The request:
Give again, word for word, only the lines from the one containing "mackerel with frosty" through the final line.

Dataset extract:
.....
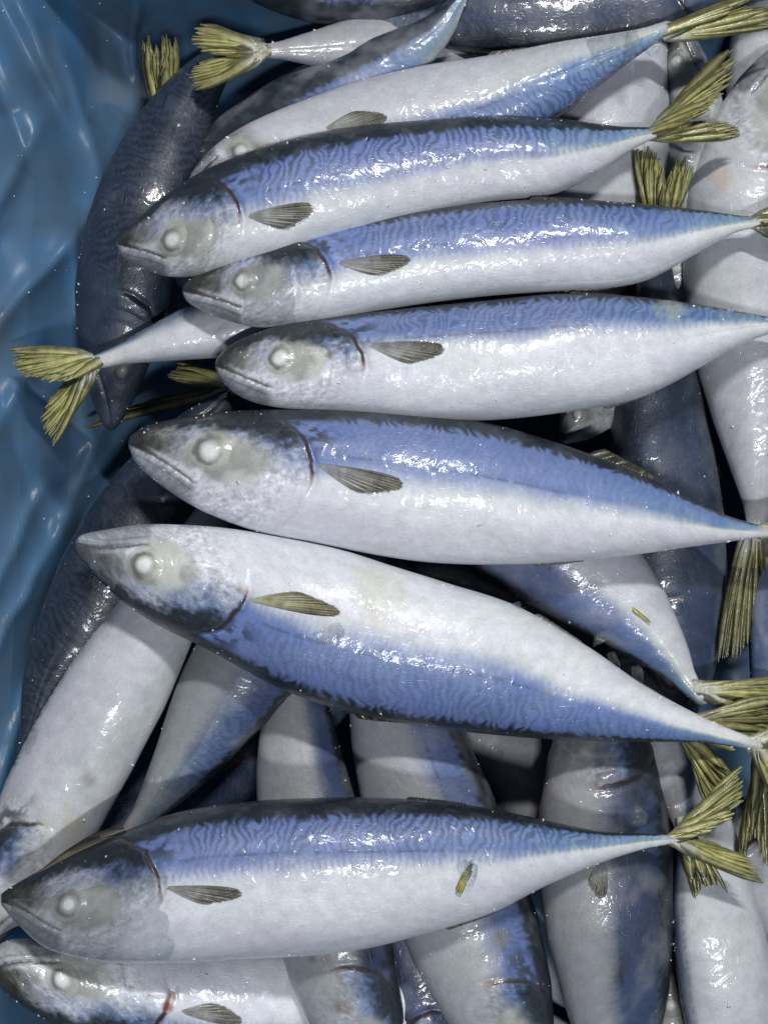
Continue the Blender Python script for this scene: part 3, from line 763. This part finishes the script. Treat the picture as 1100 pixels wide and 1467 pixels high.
fish(label="dark blue mackerel lying head down under the right-hand tails, its small fork fin pointing up", c=[(968, 1062), (972, 960), (966, 850), (955, 720), (942, 600), (938, 450), (948, 305)], h=160, dn=(-1, 0), zh=-150, zt=-75, zm=-150, kb=.30, ke=.95, pat=.5,
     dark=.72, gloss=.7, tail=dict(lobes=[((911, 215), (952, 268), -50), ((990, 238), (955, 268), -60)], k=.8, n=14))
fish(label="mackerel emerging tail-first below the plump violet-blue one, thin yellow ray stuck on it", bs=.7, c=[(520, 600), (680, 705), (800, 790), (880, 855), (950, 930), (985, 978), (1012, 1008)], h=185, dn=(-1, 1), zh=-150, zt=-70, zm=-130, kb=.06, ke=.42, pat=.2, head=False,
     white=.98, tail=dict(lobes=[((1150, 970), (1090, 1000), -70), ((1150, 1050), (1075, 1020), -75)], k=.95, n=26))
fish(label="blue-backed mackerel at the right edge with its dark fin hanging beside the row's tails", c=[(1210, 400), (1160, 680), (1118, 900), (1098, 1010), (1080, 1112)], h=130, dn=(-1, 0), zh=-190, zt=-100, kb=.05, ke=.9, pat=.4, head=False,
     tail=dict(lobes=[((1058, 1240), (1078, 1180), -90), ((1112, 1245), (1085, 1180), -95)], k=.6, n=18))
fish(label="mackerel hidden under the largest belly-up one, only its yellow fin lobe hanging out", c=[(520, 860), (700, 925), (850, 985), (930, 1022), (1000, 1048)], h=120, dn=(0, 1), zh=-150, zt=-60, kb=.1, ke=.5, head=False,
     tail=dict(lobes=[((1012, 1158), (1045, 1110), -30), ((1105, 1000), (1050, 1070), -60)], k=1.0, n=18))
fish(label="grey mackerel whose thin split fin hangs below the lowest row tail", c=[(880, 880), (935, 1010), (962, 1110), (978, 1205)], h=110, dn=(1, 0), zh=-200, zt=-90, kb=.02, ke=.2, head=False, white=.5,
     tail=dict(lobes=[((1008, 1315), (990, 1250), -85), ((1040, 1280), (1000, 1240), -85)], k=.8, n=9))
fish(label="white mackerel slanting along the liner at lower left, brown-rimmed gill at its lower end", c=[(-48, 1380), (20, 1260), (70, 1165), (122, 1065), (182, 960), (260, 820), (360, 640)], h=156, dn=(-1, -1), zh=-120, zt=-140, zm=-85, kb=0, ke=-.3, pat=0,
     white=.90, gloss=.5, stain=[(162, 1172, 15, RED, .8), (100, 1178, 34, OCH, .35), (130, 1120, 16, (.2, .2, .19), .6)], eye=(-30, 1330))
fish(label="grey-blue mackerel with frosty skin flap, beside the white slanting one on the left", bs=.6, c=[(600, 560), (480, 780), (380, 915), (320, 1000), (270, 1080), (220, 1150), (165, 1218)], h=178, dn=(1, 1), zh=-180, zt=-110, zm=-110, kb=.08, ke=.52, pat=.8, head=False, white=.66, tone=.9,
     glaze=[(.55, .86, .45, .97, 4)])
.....
Solved problem:
fish(label="grey-blue mackerel with frosty skin flap, beside the white slanting one on the left", bs=.6, c=[(600, 560), (480, 780), (380, 915), (320, 1000), (270, 1080), (220, 1150), (165, 1218)], h=178, dn=(1, 1), zh=-180, zt=-110, zm=-110, kb=.08, ke=.52, pat=.8, head=False, white=.66, tone=.9,
     glaze=[(.55, .86, .45, .97, 4)])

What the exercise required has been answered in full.